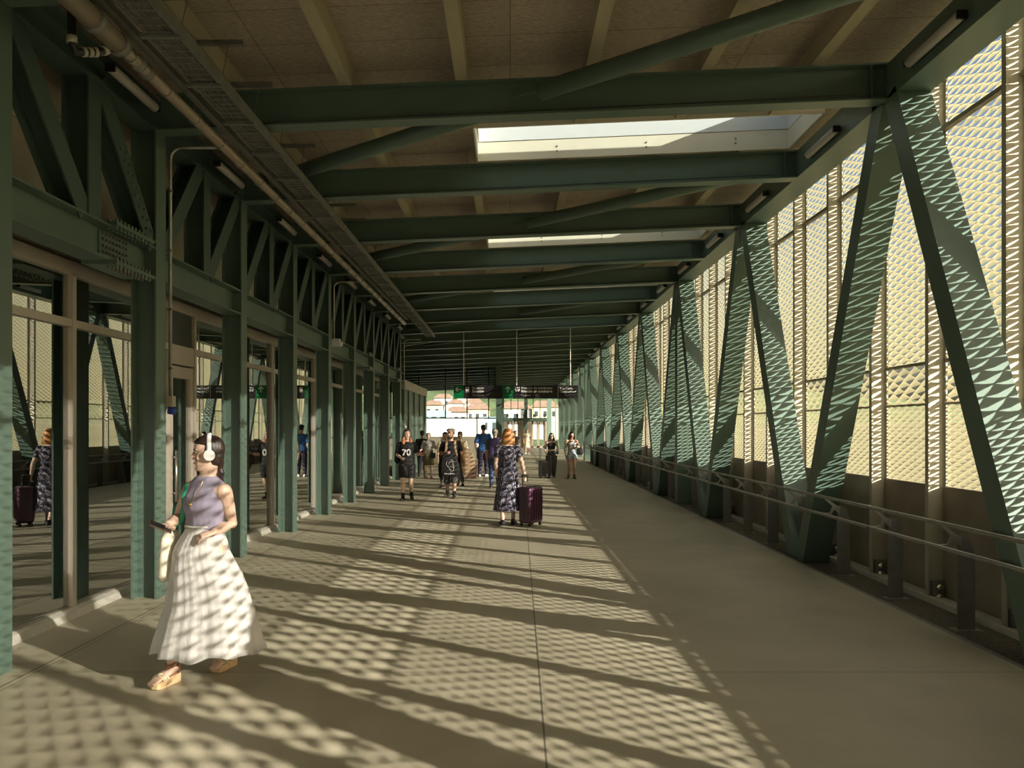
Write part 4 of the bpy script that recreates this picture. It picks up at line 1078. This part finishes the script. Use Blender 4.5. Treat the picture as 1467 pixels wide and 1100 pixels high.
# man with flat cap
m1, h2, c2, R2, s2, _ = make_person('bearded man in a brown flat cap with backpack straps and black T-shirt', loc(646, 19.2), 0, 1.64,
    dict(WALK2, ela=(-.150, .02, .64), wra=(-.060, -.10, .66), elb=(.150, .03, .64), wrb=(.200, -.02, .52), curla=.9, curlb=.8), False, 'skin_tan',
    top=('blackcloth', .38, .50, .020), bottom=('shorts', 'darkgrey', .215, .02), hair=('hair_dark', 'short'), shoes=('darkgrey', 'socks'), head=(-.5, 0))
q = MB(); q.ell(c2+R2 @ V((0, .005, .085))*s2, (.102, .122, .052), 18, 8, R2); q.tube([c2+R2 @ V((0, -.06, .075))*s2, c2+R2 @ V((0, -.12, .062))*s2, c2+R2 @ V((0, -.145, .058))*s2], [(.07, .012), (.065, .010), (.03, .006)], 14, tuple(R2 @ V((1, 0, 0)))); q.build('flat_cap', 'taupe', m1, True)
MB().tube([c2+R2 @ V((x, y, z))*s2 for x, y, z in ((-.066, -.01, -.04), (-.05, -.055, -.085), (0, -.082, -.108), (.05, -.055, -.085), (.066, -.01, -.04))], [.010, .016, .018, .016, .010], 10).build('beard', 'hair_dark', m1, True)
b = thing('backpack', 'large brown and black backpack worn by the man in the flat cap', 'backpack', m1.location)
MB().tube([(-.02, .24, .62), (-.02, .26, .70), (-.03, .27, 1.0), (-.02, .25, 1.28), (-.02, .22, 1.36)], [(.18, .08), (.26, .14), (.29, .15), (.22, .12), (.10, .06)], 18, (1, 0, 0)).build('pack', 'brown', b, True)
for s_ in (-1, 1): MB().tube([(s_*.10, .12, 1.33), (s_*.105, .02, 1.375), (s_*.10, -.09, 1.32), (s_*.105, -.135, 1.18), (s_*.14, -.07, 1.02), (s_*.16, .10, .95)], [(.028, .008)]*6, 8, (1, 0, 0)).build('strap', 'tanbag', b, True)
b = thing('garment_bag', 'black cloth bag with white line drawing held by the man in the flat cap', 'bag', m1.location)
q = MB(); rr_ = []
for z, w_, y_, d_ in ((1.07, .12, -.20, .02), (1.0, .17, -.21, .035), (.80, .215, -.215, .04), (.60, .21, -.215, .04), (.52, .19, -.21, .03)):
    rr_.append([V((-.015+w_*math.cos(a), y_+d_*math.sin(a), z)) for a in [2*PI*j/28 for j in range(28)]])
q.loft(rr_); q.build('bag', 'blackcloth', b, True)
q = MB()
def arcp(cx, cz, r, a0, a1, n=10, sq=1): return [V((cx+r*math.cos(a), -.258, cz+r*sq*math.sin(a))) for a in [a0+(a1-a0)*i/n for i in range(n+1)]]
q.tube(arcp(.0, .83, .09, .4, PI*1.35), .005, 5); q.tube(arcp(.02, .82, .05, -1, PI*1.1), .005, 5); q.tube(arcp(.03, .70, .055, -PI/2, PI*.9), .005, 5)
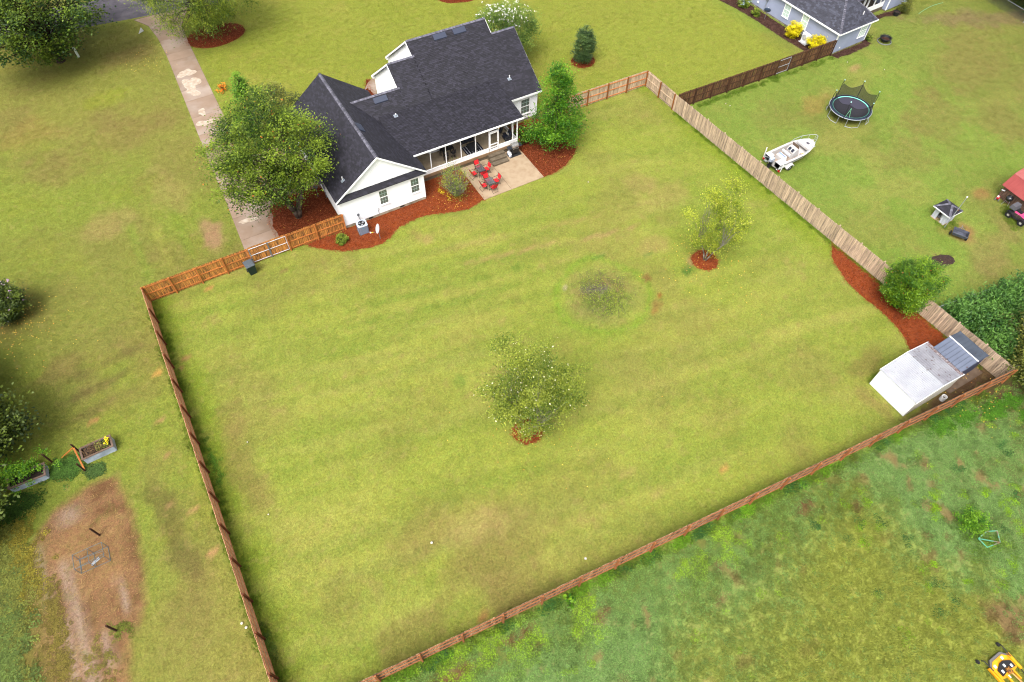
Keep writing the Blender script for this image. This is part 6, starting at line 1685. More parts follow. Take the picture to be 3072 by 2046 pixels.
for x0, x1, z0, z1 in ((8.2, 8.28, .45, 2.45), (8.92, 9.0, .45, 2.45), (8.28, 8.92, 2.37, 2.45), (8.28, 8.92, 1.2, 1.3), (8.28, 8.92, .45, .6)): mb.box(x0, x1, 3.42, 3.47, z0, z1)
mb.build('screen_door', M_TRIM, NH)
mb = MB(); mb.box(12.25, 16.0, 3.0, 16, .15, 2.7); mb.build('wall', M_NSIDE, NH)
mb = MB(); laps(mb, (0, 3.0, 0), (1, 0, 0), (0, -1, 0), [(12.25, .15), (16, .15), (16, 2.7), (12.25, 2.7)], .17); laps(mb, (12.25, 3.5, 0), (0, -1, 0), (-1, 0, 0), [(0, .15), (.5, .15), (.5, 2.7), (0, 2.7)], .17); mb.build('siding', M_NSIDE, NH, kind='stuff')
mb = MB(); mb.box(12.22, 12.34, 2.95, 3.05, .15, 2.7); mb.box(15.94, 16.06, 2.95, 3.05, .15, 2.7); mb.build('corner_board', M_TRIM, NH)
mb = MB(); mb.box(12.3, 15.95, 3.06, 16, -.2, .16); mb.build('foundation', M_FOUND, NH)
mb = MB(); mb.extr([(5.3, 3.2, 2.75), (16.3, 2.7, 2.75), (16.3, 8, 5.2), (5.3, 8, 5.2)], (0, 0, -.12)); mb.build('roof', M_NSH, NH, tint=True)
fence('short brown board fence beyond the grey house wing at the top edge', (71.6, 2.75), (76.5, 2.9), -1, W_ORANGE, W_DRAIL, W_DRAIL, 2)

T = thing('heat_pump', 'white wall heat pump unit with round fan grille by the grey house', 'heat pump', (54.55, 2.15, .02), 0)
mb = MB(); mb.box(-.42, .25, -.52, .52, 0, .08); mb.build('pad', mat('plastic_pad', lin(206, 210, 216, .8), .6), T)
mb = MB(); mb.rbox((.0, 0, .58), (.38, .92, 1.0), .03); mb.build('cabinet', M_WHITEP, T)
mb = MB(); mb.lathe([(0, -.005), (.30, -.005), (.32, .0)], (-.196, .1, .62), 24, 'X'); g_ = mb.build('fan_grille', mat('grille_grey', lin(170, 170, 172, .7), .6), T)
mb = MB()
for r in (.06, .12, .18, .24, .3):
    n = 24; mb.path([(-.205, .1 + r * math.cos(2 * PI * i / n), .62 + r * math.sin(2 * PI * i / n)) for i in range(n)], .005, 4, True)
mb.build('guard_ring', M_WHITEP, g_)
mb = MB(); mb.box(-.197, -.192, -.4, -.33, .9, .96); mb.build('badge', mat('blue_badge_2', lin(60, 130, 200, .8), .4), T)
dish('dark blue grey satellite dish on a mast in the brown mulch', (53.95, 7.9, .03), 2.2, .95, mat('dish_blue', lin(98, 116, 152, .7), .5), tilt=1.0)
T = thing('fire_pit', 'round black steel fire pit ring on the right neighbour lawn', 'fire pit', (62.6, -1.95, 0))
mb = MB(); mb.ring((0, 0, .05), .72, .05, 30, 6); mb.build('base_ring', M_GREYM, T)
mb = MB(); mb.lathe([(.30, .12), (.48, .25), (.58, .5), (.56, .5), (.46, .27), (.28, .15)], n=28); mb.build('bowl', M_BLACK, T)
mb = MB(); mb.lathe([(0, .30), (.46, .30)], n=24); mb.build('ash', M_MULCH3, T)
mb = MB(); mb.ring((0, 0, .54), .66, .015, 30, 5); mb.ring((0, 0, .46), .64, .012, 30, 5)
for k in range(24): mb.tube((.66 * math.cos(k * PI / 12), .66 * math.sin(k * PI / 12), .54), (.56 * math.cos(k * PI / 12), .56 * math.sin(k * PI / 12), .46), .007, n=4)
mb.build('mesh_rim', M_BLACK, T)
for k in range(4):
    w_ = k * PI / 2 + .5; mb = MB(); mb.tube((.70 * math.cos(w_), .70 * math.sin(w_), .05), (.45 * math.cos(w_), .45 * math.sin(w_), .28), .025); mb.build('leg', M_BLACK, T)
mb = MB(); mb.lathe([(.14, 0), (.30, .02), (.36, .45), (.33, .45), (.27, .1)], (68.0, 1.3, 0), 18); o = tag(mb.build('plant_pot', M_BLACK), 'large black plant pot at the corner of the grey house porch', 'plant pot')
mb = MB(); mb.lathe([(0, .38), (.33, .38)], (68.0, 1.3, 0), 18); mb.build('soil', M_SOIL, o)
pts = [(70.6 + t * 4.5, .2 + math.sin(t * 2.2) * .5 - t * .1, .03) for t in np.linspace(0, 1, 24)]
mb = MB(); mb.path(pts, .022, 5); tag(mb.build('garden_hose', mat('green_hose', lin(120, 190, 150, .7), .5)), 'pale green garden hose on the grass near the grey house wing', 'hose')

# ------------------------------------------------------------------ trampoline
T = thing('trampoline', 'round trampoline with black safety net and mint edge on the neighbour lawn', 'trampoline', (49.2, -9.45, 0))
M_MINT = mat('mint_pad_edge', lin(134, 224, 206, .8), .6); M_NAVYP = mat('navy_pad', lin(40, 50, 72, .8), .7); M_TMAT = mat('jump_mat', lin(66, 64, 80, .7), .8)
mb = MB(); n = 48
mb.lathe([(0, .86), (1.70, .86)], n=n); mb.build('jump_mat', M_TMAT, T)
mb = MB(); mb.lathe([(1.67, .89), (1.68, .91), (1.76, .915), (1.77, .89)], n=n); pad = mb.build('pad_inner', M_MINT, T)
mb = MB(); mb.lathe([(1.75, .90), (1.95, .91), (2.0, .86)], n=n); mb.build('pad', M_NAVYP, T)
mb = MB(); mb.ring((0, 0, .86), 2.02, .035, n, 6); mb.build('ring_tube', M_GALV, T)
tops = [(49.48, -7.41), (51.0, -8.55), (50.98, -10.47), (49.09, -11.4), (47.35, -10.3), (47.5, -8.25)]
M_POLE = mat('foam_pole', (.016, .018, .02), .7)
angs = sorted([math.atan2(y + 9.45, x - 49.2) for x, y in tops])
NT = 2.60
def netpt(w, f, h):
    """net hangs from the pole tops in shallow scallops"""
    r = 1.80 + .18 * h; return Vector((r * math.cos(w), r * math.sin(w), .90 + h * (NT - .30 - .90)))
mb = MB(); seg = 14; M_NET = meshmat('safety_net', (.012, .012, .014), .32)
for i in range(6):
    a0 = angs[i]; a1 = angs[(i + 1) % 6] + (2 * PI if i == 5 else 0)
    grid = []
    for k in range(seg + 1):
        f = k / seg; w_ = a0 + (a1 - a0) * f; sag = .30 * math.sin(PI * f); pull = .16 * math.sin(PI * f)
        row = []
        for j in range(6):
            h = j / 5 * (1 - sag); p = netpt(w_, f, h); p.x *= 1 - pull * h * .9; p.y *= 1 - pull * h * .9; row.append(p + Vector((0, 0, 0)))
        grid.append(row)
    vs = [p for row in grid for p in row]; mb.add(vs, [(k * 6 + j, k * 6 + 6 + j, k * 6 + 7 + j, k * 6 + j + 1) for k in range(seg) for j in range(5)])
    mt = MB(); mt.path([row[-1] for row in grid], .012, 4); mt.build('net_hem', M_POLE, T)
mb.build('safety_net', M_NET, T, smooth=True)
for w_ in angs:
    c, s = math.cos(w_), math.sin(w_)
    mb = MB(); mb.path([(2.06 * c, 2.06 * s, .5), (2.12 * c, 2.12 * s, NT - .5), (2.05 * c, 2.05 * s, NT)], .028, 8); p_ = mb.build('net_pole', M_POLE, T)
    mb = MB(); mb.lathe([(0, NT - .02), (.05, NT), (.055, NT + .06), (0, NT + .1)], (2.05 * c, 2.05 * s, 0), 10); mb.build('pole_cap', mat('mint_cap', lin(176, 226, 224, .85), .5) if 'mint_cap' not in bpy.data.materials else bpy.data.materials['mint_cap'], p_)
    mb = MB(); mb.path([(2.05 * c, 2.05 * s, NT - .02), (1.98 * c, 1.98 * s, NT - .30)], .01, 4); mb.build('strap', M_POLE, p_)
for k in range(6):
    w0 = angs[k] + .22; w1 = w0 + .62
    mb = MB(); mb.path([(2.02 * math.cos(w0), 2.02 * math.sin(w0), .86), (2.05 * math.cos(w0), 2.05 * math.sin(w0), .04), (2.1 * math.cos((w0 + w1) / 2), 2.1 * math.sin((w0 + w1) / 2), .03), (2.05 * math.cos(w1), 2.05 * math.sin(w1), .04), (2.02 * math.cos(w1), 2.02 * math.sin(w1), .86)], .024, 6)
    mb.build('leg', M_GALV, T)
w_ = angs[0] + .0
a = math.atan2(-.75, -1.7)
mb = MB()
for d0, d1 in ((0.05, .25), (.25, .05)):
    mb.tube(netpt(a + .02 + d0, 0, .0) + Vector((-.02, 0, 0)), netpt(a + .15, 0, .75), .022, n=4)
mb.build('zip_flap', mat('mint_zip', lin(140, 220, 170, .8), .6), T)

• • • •

• _Task goal_
Above are the records. Copy the lines beginning at the one that has "Keep writing the" and ending with the one that has "fence('short brown board", unchanged.

• _Solution below_
Keep writing the Blender script for this image. This is part 6, starting at line 1685. More parts follow. Take the picture to be 3072 by 2046 pixels.
for x0, x1, z0, z1 in ((8.2, 8.28, .45, 2.45), (8.92, 9.0, .45, 2.45), (8.28, 8.92, 2.37, 2.45), (8.28, 8.92, 1.2, 1.3), (8.28, 8.92, .45, .6)): mb.box(x0, x1, 3.42, 3.47, z0, z1)
mb.build('screen_door', M_TRIM, NH)
mb = MB(); mb.box(12.25, 16.0, 3.0, 16, .15, 2.7); mb.build('wall', M_NSIDE, NH)
mb = MB(); laps(mb, (0, 3.0, 0), (1, 0, 0), (0, -1, 0), [(12.25, .15), (16, .15), (16, 2.7), (12.25, 2.7)], .17); laps(mb, (12.25, 3.5, 0), (0, -1, 0), (-1, 0, 0), [(0, .15), (.5, .15), (.5, 2.7), (0, 2.7)], .17); mb.build('siding', M_NSIDE, NH, kind='stuff')
mb = MB(); mb.box(12.22, 12.34, 2.95, 3.05, .15, 2.7); mb.box(15.94, 16.06, 2.95, 3.05, .15, 2.7); mb.build('corner_board', M_TRIM, NH)
mb = MB(); mb.box(12.3, 15.95, 3.06, 16, -.2, .16); mb.build('foundation', M_FOUND, NH)
mb = MB(); mb.extr([(5.3, 3.2, 2.75), (16.3, 2.7, 2.75), (16.3, 8, 5.2), (5.3, 8, 5.2)], (0, 0, -.12)); mb.build('roof', M_NSH, NH, tint=True)
fence('short brown board fence beyond the grey house wing at the top edge', (71.6, 2.75), (76.5, 2.9), -1, W_ORANGE, W_DRAIL, W_DRAIL, 2)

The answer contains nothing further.